Но сколь велико было Его удивление, когда, вспомнив богатые описания и славные доклады графа Паскевича о неприступности этой крепости, вдруг увидел простой замок, построенный из глиняных стен, который едва-ли устоял бы против правильной осады.
— Это не то что крепость, но простой глиняный горшок, за взятие которого не стоило Паскевича называть «графом Эриванским»,— заметил царь.
Затем, посетив военный госпиталь, Император вернулся во дворец, где представились Ему лучшие из жителей. Спустя несколько минуть Его Величество принял наследника персидского престола Мирзу Наср-Эддина, который в то время был в возрасте 7 1/2 лет, а теперь благополучно царствует в Персии.
Его послал отец шах Мухамед — в сопровождении Эмир-Низам Мухамед-хана — для приветствия и поздравления Августейшего Путешественника с благополучным приездом. Императора, приняв весьма благосклонно маленького престолонаследника, посадил его на Свои колена и сказал: «запомни этот час, когда ты сидишь на коленях Русского Императора» и, сняв со Своего пальца драгоценное кольцо, положил ему в руку. Отпустив персидских посланцев, Император отправился в Эриванский Окружный суд, где застал только одного секретаря, потому что как губернатор князь Бебутов, так и все члены суда после вчерашних происшествий, от горя и страха заболели и слегли в постель.

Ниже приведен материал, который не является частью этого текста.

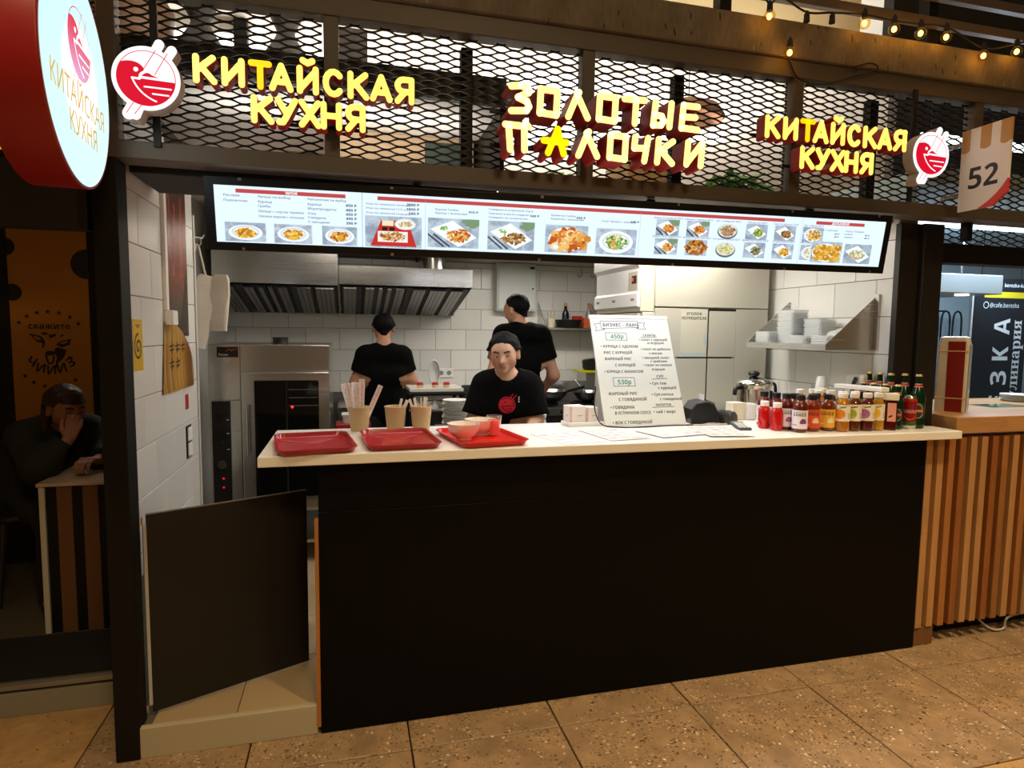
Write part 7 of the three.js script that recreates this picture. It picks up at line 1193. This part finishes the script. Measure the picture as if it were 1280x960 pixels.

Его Величество, войдя в зал, остановился перед Своим портретом, исполненным масляными красками; со строгим выражением лица объявил Свое неудовольствие за укоренившееся взяточничество среди служащих и с угрозою воскликнул: — «служите с усердием и справедливостью, а то совершенно разгоню всех».
Страх овладел всеми присутствующими чиновниками, а Император с суровым видом вышел из здания суда. В тот же день Его Величество отправился в Тифлис.
Дождь продолжал идти, неустроенный дороги того времени настолько испортились, что Император вынужден был оставить экипаж и на лошади продолжать Свой путь. Так верхом и, не ожидая сопровождающих, один прибыл Он на станцию Делижан.